24 de outubro de 2005
Vingança e perdão

Queria escrever uma crônica dura, sombria e triste. Uma crônica que amputasse dos corações até o último traço de esperança. Tão pesada que nem sequer fosse preciso lê-la para lhe sentir os efeitos.

Sua simples presença no jornal ainda dobrado e esquecido em um canto da casa bastaria para impregnar o ambiente de um mal-estar tão forte que manteria longe destas folhas as pessoas mais prudentes e sensíveis. E os que ousassem violar essa sensação de catástrofe iminente teriam os olhos tomados de lágrimas que lhes impediriam de passar das primeiras linhas.

Eu queria escrever algo que provocasse muita dor e muito medo. Dor no coração dos justos e medo no coração dos maus. Queria que o justo sentisse dor por sua justiça ter se transformado em complacência. E queria que o mau sentisse medo por sua maldade já não ser suficiente.

E que um e outro, pela simples presença desta crônica em sua casa, não encontrassem forças para levantar da cama e fossem tomados pelo estupor do arrependimento. Fechariam as janelas, trancariam as portas, desligariam os telefones e assim ficariam durante dias e dias. Dias e dias de ruas despovoadas e silêncio. O silêncio que tanto temem os que querem ser maus e os que pensam ser justos.

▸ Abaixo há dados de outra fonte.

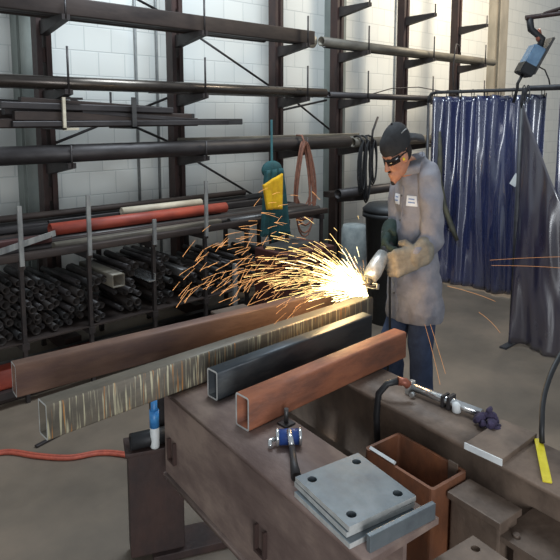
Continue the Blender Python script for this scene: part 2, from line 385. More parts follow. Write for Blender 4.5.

Eu queria escrever um texto devastador com a espada de um anjo, que purificasse uns e aniquilasse outros, sem poupar ninguém.

Mas, não. Há uma lua lá fora, imensa e branca que repousa sobre um céu de veludo. E há a delicada sensação de que faço bem a você. Sem esforço nenhum. Apenas acolhendo a revolta congelada em seu peito que agora se desfaz num choro soluçante. Não, ninguém dirá "Engole o choro!", querendo ser mau ou pensando ser justo. Não, ninguém fingirá não ver suas lágrimas por temer a dor ou o próprio medo.

"Os culpados perdoam. Os inocentes se vingam." Ouvi essa frase num filme de Robert Bresson e nunca mais esqueci. Sua vingança, meu amor, é se libertar da culpa para resgatar a inocência que você pensou perdida.

Chora... Não se envergonhe do seu choro ou do seu sofrimento. Também a mim acontece às vezes de sentir ódio, muito ódio. Ódio dos que foram maus pensando ser justos.

Eis que eu anuncio a hora da vingança: que os culpados ardam no perdão que oferecem aos seus algozes e morram juntos, abraçados. O texto que eu queria escrever já foi escrito e flameja no céu em letras de fogo para os que souberem lê-lo.